Origin
Aklasu was founded in 2013 in Alberta, Canada by Mensah and Chantelle. The brand began with an observation about how men buy ties.
Most ties are bought one at a time, in moments of need: a wedding, a first job, a funeral. The drawer fills, the closet bulges, and the wardrobe still feels short of the right thing for the moment that matters. Aklasu was built around the opposite premise. Fewer ties, chosen carefully, made well, and kept long.
The Case for Como
The choice to make ties in Como was not a category-wide rule. It was a specific decision about ties.
Como has woven silk for five centuries, and the techniques required to produce a tie that knots cleanly, drapes properly, and lasts thirty years are practised there at a level matched almost nowhere else. Geography is never the value. The value is what the geography proves.
The Partners
The mills and families Aklasu works with have practised their craft for generations. A century-old loom is not a marketing detail. It is the guarantee that the people running it know exactly what comes off it, and have known for longer than any of us.

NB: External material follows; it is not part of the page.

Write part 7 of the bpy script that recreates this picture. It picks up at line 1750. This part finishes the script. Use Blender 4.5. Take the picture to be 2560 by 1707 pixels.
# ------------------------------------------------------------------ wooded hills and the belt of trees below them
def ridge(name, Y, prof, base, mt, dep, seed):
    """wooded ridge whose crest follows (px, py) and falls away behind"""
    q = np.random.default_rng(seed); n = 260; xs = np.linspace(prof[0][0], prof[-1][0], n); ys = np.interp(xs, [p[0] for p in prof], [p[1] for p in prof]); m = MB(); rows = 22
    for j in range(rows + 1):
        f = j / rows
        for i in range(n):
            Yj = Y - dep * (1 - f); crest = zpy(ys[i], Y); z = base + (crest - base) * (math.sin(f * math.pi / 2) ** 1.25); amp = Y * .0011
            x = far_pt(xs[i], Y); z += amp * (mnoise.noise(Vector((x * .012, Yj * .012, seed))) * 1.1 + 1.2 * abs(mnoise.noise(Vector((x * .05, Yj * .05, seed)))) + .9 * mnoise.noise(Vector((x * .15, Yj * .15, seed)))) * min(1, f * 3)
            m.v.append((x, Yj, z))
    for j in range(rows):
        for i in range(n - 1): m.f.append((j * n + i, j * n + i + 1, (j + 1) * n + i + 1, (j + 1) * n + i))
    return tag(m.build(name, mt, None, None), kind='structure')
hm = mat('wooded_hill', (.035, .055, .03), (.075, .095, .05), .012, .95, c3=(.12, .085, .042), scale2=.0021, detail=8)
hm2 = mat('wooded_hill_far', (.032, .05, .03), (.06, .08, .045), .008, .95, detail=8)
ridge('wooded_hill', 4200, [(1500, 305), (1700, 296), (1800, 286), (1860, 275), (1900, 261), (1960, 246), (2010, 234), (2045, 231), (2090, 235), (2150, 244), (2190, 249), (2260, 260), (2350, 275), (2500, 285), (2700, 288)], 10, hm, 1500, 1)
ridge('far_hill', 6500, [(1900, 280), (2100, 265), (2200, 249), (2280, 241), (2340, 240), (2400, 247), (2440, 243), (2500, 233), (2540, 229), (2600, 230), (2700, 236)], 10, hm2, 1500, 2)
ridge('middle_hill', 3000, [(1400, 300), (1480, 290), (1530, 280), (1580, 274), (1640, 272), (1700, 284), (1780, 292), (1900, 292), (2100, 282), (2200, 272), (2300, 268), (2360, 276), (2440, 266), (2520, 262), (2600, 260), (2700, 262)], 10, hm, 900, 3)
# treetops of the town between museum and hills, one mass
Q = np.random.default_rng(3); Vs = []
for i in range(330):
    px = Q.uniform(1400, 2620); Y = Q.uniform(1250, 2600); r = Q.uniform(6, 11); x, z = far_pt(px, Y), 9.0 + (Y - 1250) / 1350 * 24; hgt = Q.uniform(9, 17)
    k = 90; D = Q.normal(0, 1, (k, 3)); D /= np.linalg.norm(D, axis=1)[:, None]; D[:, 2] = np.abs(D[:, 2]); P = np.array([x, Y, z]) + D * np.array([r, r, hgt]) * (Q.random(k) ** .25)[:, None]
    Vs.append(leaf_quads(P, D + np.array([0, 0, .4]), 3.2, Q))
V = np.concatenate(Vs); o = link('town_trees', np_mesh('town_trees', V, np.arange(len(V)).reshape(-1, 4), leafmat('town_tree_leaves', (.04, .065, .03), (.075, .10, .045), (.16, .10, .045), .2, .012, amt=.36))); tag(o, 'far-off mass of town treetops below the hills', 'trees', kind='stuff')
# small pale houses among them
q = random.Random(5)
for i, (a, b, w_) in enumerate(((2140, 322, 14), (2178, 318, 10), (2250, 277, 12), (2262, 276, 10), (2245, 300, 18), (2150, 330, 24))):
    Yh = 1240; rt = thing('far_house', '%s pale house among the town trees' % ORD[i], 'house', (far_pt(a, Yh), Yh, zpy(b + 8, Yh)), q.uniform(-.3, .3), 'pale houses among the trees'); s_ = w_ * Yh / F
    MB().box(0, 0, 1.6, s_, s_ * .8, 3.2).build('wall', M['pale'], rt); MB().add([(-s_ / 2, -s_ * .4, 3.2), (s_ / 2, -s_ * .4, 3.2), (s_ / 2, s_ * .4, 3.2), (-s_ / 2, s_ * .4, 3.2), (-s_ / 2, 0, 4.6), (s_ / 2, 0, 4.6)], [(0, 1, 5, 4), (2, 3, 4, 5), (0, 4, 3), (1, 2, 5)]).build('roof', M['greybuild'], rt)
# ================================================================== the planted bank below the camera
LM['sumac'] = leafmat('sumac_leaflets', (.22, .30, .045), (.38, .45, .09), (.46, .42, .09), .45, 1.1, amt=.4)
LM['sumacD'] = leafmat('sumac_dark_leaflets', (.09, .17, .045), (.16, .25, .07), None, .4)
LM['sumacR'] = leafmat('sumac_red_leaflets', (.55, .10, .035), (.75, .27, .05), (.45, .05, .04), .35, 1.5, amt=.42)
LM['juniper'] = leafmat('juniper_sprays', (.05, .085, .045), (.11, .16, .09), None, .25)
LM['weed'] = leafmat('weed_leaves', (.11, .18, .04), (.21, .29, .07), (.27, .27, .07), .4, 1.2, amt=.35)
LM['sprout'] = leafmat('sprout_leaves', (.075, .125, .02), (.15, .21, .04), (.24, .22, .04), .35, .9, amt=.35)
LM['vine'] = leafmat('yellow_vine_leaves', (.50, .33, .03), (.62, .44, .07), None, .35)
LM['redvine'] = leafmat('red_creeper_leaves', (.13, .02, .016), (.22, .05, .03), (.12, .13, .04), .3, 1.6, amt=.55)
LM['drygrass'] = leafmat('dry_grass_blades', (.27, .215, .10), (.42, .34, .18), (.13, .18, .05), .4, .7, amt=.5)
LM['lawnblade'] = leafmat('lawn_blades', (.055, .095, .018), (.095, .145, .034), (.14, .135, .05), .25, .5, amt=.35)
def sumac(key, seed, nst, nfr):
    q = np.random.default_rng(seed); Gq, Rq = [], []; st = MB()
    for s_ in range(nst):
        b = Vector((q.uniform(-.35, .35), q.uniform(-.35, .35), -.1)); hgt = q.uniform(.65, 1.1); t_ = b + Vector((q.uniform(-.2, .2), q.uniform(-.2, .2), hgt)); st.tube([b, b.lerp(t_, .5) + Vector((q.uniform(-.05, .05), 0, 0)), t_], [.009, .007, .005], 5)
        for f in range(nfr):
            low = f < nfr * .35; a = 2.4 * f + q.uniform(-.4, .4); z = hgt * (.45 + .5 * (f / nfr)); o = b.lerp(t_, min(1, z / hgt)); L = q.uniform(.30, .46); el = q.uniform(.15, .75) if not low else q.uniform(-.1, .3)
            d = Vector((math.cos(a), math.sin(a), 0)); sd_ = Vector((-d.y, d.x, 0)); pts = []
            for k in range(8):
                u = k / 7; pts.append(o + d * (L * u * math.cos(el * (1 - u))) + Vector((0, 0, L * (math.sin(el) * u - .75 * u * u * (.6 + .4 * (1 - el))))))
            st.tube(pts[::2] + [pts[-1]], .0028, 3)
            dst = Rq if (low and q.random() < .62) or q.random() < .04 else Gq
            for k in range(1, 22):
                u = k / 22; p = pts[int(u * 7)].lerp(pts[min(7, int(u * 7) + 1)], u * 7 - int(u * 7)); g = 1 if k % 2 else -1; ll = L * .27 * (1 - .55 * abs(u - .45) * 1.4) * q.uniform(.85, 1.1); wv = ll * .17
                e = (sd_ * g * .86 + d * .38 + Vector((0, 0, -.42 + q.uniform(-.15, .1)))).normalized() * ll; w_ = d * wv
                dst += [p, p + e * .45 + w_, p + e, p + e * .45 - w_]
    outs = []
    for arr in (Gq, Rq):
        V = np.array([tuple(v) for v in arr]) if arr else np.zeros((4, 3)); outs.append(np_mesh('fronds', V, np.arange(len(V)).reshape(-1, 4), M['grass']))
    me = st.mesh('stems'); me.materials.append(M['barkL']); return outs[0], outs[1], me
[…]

These are working relationships, not licensing arrangements. The tie is the result of decisions made together over years. Aklasu's job is to know enough about silk to ask the right questions, and to read the answers carefully when they come back.
The Long View
Quality and sustainability are often framed as competing values. They are not. Both lead to the same outcome: make less, make it better, and let what is made stay in service longer.
A tie woven in Como to last thirty years is a more sustainable purchase than three ties bought cheaply and discarded across the same span. Restraint at the point of production is environmental, financial, and aesthetic at once. This is how Aklasu thinks about sustainability. Not as a marketing claim, but as a consequence of doing the work properly.
The Two Instincts
Designed in Canada. Made in Italy. Shipped from Canada.
The line is more than a provenance trail. It is a working description of how the house thinks. The Canadian instinct is for clarity, restraint, and steady competence. The Italian is for craft, patience with material, and inherited touch. The combination produces a wardrobe that draws no attention to itself.